De même, il est là pour nous rappeler que l'économie ne doit pas être sa propre finalité - le développement pour le développement -, mais qu'elle doit être au service des êtres humains. Une vie politique dans laquelle garder le pouvoir serait la seule motivation de ceux qui y aspirent est un autre exemple de cette abolition néfaste de la finalité humaine.

L'exigence d'universalité nous indique qu'au sein d'un pays il ne peut y avoir des citoyens de première et de seconde catégorie ; la participation démocratique ne saurait être déniée à ceux qui ne nous ressemblent pas parce qu'ils viennent d'ailleurs ou sont d'une autre religion. Bref, l'esprit des Lumières a encore beaucoup à faire dans le monde d'aujourd'hui.

Pourtant, des aspects peu reluisants de notre époque naissent des Lumières...

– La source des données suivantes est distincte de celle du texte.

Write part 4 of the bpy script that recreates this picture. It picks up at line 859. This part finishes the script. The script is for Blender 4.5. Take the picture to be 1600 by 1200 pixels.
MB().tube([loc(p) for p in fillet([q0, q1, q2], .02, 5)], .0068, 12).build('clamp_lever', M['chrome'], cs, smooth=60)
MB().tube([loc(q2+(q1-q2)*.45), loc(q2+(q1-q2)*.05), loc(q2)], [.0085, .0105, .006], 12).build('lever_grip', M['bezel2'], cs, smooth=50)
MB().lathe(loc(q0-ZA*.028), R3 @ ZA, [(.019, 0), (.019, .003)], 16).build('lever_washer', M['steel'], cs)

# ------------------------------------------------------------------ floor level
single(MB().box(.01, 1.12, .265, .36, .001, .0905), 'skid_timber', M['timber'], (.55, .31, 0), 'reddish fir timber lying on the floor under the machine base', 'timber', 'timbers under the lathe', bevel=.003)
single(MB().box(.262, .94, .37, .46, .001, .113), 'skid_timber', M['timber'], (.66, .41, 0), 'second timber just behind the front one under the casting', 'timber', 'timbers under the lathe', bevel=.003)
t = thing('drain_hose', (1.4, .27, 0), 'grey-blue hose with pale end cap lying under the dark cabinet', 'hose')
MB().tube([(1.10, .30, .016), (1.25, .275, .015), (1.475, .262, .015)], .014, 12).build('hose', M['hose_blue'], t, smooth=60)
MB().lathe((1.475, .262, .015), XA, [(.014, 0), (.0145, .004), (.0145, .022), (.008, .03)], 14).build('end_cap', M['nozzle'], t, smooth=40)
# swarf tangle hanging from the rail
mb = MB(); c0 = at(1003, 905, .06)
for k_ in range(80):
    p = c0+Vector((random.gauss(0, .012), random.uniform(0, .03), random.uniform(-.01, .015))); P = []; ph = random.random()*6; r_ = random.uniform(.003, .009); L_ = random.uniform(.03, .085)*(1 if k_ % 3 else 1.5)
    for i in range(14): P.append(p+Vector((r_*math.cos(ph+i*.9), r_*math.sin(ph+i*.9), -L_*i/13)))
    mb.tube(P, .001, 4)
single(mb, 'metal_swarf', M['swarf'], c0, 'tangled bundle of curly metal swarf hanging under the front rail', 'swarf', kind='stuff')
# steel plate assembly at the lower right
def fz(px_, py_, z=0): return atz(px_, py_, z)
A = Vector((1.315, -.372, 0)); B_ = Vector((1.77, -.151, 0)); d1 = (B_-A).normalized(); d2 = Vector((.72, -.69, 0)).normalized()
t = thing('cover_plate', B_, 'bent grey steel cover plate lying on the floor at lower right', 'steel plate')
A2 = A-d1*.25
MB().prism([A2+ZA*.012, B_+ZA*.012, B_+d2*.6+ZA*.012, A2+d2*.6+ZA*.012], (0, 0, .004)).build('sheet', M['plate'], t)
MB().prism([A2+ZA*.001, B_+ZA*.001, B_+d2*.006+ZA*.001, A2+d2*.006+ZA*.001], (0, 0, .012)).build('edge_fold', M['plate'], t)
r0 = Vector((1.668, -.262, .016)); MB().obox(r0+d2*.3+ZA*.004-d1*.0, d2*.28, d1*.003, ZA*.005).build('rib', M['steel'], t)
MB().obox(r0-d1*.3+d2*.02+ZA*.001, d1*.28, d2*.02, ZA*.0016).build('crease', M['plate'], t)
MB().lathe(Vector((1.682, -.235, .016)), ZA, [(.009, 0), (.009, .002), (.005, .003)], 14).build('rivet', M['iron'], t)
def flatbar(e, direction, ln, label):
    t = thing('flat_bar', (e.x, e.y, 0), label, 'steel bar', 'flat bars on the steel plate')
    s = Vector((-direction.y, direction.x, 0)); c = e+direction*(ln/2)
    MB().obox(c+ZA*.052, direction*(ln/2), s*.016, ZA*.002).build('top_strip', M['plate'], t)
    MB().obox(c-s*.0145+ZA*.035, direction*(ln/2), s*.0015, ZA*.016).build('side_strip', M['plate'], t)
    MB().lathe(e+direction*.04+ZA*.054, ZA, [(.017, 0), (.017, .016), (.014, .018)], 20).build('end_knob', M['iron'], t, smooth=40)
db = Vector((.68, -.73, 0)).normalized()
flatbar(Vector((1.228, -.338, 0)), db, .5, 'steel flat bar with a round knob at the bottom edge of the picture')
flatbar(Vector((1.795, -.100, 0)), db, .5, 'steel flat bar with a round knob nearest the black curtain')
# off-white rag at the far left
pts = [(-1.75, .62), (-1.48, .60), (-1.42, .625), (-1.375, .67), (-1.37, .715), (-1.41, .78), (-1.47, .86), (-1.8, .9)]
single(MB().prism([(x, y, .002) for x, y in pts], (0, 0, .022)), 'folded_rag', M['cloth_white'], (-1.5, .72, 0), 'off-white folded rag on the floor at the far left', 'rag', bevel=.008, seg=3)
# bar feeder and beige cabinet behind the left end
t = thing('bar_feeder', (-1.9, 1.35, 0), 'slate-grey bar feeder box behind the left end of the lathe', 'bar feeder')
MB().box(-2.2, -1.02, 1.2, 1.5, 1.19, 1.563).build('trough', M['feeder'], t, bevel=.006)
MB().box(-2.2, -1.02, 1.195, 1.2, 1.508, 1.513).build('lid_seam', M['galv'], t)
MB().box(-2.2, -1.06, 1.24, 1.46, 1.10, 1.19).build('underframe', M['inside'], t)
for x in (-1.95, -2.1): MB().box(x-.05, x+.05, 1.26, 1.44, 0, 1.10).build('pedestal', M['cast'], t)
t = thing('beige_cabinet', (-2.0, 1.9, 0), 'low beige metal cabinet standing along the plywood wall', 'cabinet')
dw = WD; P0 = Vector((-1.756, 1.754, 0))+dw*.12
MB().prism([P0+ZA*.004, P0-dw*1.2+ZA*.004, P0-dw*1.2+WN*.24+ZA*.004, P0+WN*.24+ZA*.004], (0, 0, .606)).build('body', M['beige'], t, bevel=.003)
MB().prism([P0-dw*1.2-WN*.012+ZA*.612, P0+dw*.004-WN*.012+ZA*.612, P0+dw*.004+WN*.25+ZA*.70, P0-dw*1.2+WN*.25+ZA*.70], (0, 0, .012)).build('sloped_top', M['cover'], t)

Les adversaires évidents, comme l'obscurantisme, sont les plus faciles à combattre. Plus sournois sont des travers enracinés dans les idées mêmes des Lumières. Par exemple le scientisme : alors que la science doit être servante, on l'a vue souvent sortir de son domaine pour dicter ses fins à la société. Dérive encore quand, de l'individu autonome des Lumières, on passe à l'individu autosuffisant. Or nous naissons dans le langage, dans la culture, et nous dépérissons dans l'isolement. Les Lumières ne sont pas davantage un éloge hédoniste de l'instant présent. L'être humain est pourvu de ces capacités spécifiques que sont la mémoire et l'imaginaire. Vivre seulement dans la sensation, c'est nier l'humain. Perversion enfin que le colonialisme, qui s'est paré des oripeaux des Lumières pour justifier ses conquêtes.

Avons-nous failli dans la transmission de l'héritage des Lumières ?

Ne nous berçons pas de l'idée que les démocraties libérales sont là pour toujours. Les forces opposées aux Lumières sont enracinées : la préférence pour la soumission plutôt que pour la liberté, le besoin de consolation, le goût du pouvoir ne sont pas moins humains que les valeurs promues par les Lumières. C'est pourquoi raviver les principes est une nécessité qui ne s'arrête jamais : la pierre risque toujours de rouler vers le bas, que ce soit dans notre propre existence ou dans la vie publique.